I am running into a new year
Lucille Clifton
and i beg what i love and
I leave to forgive me.
Stamattina quando ho aperto le persiane nevicava: un nevischio leggero e sottile, che da lontano – da dentro – sembrava quasi polvere, quella dolce della neve asciutta. Mi sono chiesta se si sarebbe fermata. Qualche ora dopo è cominciato un picchiettare discreto sul vetro del lucernario, ho alzato lo sguardo e capito che era pioggia. La neve è già sparita del tutto, ora. In un altro momento mi sarebbe sembrato triste, quest’anno è distante anche questo: ogni segno, ogni presagio. Come se fosse tutto già accaduto, anche quello che aspetta nel futuro.

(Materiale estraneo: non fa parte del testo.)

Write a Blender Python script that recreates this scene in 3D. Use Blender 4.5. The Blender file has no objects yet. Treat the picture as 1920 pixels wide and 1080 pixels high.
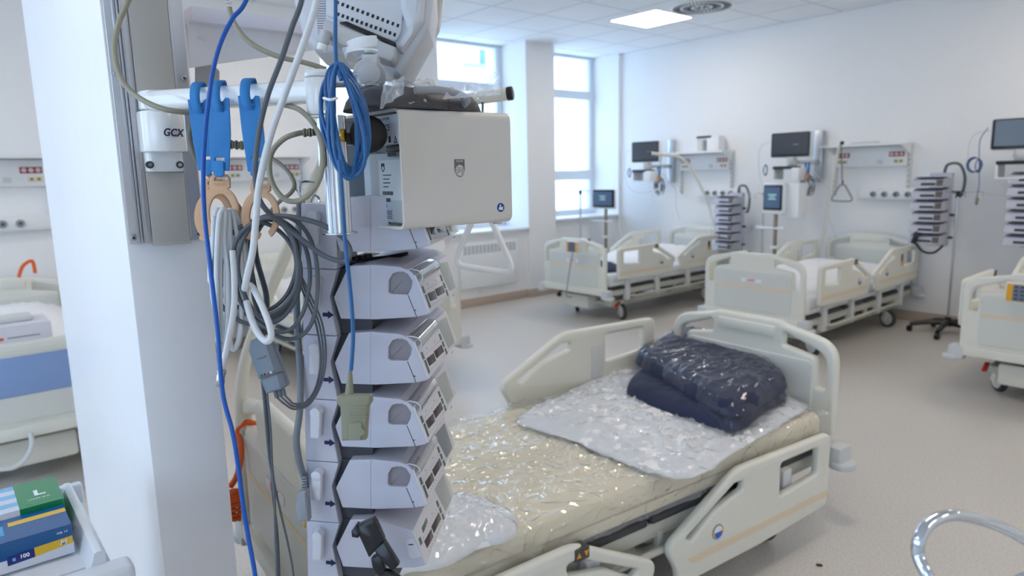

Di solito amo questo giorno dell’anno. Amo la fine e l’inizio, la demarcazione precisa tra ciò che è stato e ciò che può ancora essere, tra ciò che hai fatto, giusto o sbagliato che fosse, e quello che dovrai abbozzare. Come aprire un quaderno nuovo e premere la penna in alto sulla prima pagina. Un foglio bianco. Una coltre di neve. Qualcosa da scrivere.
Quest’anno è diverso. La prima dolcezza, forse – malinconica, lieve –, è che non lo sia del tutto, che lo sia meno di quando mi sono messa a letto ieri sera e ho sentito lo sconcerto assoluto della demarcazione che mancava, di un finale che cadeva troppo vicino a un altro molto più vero e assoluto, di un inizio che non avrebbe potuto inaugurare niente, pensavo, anche se un po’ mi ero aggrappata alla data: stimolo più che promessa.